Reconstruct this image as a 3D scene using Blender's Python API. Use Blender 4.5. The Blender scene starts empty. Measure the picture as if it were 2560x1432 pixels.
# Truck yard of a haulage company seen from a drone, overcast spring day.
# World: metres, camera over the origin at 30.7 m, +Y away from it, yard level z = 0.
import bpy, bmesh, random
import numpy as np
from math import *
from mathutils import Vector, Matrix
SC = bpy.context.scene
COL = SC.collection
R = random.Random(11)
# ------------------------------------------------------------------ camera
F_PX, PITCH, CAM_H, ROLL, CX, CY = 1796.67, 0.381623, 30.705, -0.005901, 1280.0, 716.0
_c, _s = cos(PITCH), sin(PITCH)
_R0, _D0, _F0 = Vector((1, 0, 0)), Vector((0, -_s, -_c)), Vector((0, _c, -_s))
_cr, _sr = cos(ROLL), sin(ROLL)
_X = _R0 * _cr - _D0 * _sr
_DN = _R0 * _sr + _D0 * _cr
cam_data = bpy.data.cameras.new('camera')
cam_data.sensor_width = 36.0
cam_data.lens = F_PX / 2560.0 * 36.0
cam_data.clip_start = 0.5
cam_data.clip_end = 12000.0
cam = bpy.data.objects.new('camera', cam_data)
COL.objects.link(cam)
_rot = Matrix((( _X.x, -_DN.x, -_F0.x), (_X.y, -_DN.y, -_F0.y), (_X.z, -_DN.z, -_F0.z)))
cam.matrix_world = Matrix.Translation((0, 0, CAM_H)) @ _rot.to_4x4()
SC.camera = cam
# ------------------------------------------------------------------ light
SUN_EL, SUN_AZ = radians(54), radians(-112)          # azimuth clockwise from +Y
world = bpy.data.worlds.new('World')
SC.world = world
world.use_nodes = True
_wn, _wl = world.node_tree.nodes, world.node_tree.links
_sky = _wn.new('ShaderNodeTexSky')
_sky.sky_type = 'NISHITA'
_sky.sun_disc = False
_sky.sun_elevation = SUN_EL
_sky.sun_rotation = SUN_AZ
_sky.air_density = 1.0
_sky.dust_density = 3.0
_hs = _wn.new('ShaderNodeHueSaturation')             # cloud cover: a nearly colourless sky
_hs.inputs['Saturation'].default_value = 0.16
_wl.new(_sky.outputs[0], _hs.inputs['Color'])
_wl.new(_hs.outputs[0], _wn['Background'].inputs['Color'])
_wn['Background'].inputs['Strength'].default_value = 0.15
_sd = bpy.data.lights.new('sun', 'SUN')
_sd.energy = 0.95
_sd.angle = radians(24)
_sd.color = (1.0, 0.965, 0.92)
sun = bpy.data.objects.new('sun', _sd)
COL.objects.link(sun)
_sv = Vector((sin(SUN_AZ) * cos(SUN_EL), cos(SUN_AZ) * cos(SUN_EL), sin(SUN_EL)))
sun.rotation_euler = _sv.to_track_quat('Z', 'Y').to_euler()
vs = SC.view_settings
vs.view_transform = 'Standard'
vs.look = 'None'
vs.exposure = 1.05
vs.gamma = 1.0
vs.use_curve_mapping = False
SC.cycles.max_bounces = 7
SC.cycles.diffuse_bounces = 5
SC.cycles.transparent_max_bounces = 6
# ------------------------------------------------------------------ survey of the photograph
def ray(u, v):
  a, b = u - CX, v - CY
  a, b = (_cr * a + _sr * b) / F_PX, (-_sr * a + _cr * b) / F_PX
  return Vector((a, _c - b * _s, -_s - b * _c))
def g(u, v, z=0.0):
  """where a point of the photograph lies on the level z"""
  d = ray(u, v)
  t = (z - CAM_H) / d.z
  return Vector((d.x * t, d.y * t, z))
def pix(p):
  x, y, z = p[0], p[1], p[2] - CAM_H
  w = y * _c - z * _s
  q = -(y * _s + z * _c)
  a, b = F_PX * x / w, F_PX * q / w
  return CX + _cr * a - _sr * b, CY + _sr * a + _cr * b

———

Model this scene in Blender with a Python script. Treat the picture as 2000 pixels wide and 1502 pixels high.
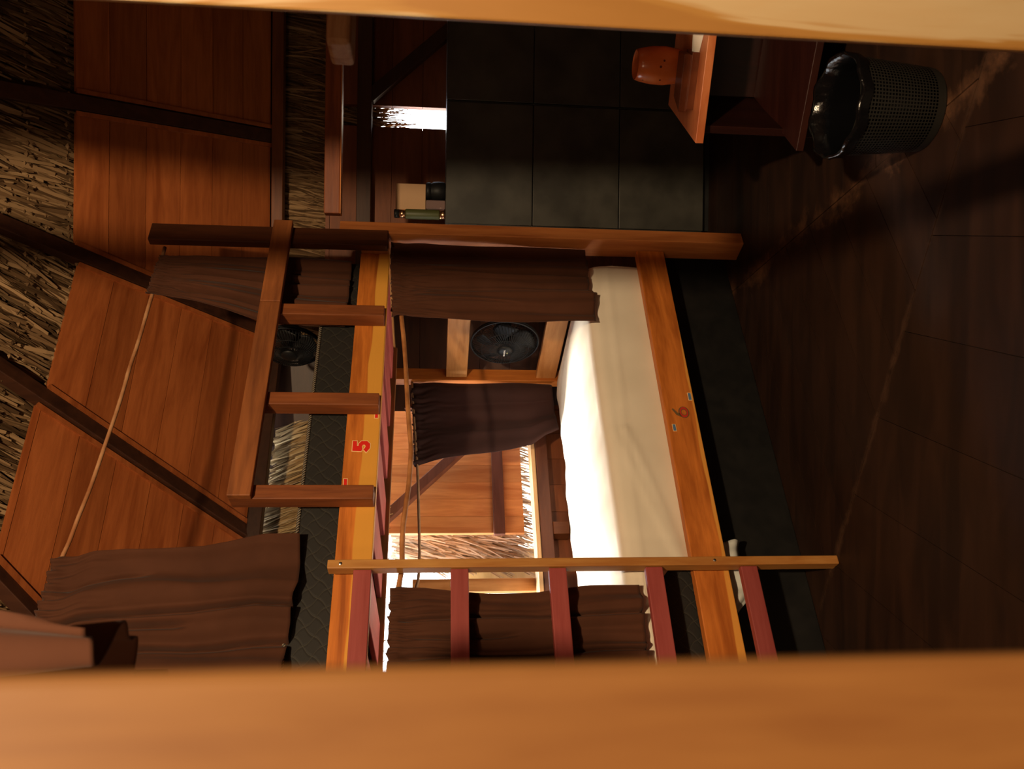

———

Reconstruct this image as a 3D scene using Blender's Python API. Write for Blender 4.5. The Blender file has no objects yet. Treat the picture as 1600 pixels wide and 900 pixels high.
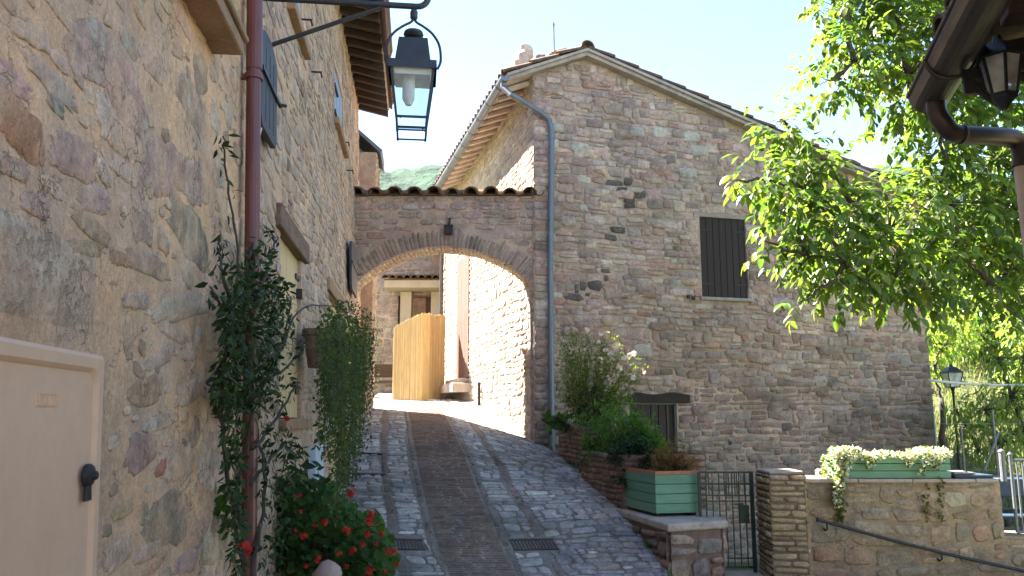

———

- [Given problem]:
Look for the word "high" in every line of the listing and copy the lines that have it.

- [Full response]:
Model this scene in Blender with a Python script. Treat the picture as 2000 pixels wide and 1502 pixels high.
Reconstruct this image as a 3D scene using Blender's Python API. Write for Blender 4.5. The Blender file has no objects yet. Treat the picture as 1600 pixels wide and 900 pixels high.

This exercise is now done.